Depois de 19 dias presos, os quatro quilombolas acusados de roubar eucalipto da Aracruz Celulose (Fibria) foram recebidos às 3 horas da madrugada desta terça-feira (1). Chegou ao raiar do dia a festa em sua homenagem, realizada por mais de cem pessoas na comunidade quilombola de São Domingos, em Conceição da Barra, norte do Estado.
Os quilombolas foram presos no último dia 14. Estiveram em cárcere comum, com outros presos, como se fossem perigosos ladrões, Altione Brandino, Antonio Marcos Cardoso, Domingos Cardoso e Hamilton Cardoso.
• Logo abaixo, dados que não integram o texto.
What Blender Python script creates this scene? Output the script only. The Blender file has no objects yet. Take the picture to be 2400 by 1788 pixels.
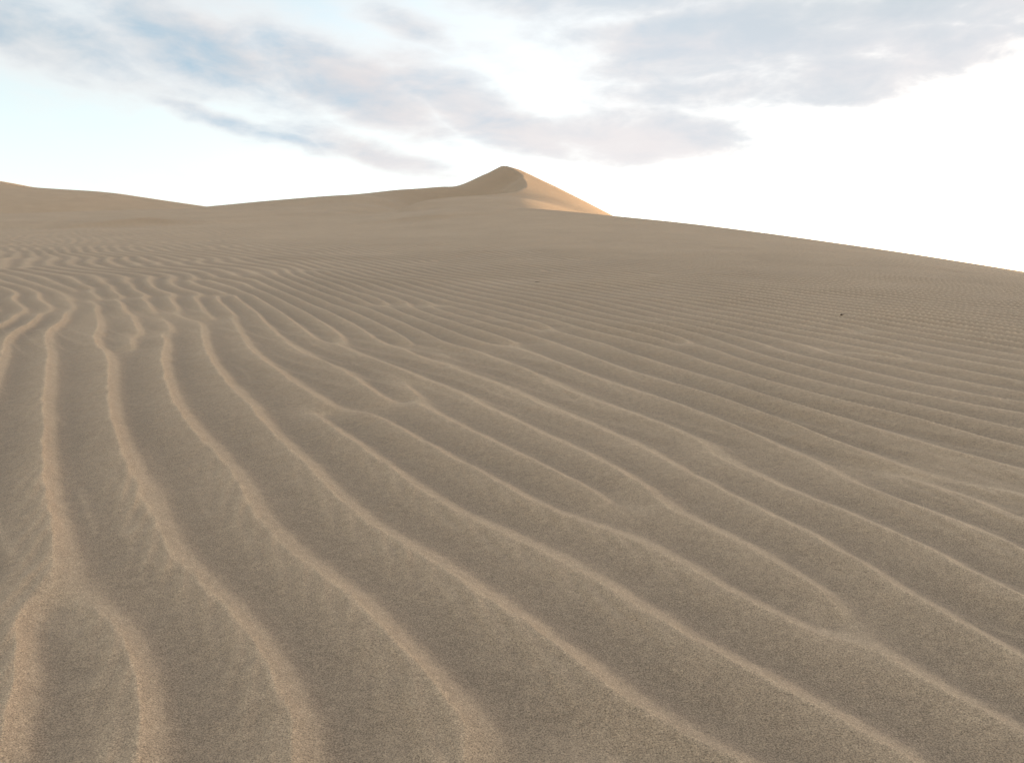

Por pouco não foi preso Marcos Brandino, que está no mandado de prisão, mas não foi encontrado.
Aos presos, como aos outros quilombolas, restou a alternativa de catar gravetos de eucalipto, que nada servem para a empresa, para produzir carvão e vender para assegurar a subsistência. Foram presos sob acusação de roubo.
Habeas corpus
Depois de ter um recurso negado pelo juiz Salim Pimentel Elias, de Conceição da Barra, o advogado dos quilombolas, Péricles de Oliveira Moreno, ingressou na quinta-feira (27) no Tribunal de Justiça do Espírito Santo (TJES) com um habeas corpus. Por sorteio, o julgamento coube ao desembargador Pedro Valls Feu Rosa. Na tarde dessa segunda-feira (31), o desembargador tomou a decisão de soltar os presos.
Na luta contra os direitos dos quilombolas se juntaram a Aracruz Celulose (Fibria) e a Suzano. A Suzano é mais recente na região do antigo Território Quilombola de Sapê do Norte, formado pelos municípios de Conceição da Barra e São Mateus. Entretanto, a Aracruz Celulose (Fibria) tomou as terras dos quilombolas e as utiliza com plantios intensivos de eucalipto desde a década de 60 do século passado. Primeiro, com favores da ditadura militar. Que continuam: principalmente do governo do Estado, mas também da União e dos municípios.
Prisões recorrentes
Na prática, nas terras roubadas dos quilombolas pela Aracruz Celulose (Fibria) restam poucas comunidades. Os que conseguiram resistir à arbitrariedades da empresa estão em minúsculas propriedades, cercados por eucaliptos que roubam a fertilidade da terra, também no seu entorno. Sua pouca água está contaminada por venenos agrícolas, intensamente usados nos eucaliptais.
Foi para a pequena comunidade de São Domingos que os quatro quilombolas que estiveram presos em Viana, na Grande Vitória, voltaram. Longamente esperados, os quatro acusados pela Aracruz Celulose (Fibria) foram recebidos como heróis na luta pela reconquista da terra.
Berto Florentino, morador da comunidade, já foi vítima de trama da empresa. Relata que os moradores esperam os seus quatro irmãos durante a noite. Eles chegaram às 3 horas da madrugada. E a festa durou até o raiar do dia. Novas festas estão programadas, pois a alegria é intensa. Até para o próximo sábado já tem festa garantida.
Apesar da festança pela alegria da volta dos quilombolas, a comunidade está em alerta. Diferentemente dos índios, que já reconquistaram suas terras – igualmente tomadas pela Aracruz Celulose (Fibria) – nenhum quilombola teve de volta o que foi tomado. Prometem que vão intensificar a luta com este objetivo, até retomar tudo o que é da comunidade quilombola no Sapê do Norte.
Operações de guerra
Toda vez que há decisão da Justiça de prender os quilombolas, as políciais Militar e Civil montam operações de guerra. Para a prisão do último dia 14, foram mobilizados cerca de 30 policiais civis do Núcleo de Repressão às Organizações Criminosas e a Corrupção (Nuroc), da Polícia Civil do Espírito Santo. Foram empregadas oito viaturas, e os policiais estavam com armamento de guerra.
No que é apontado como manobra para dificultar a defesa dos presos, os quilombolas foram encaminhados para um dos presídios de Viana, na Grande Vitória. No processo, o governo do Estado deu sua outra contribuição: mandou sua esquadrilha de helicópteros (três dos quatro que tem) para aterrorizar os quilombolas com rasantes sobre suas casas.
A Polícia Militar fez uma operação de guerra famosa pelas atrocidades cometidas contra os quilombolas, em 2009. Com cerca de 100 policiais armados até os dentes, naquele ano e ainda no segundo mandato do governador Paulo Hartung, foram realizadas dezenas de prisões arbitrárias. O que levou o governo do Estado a ser condenado pelas arbitrariedades.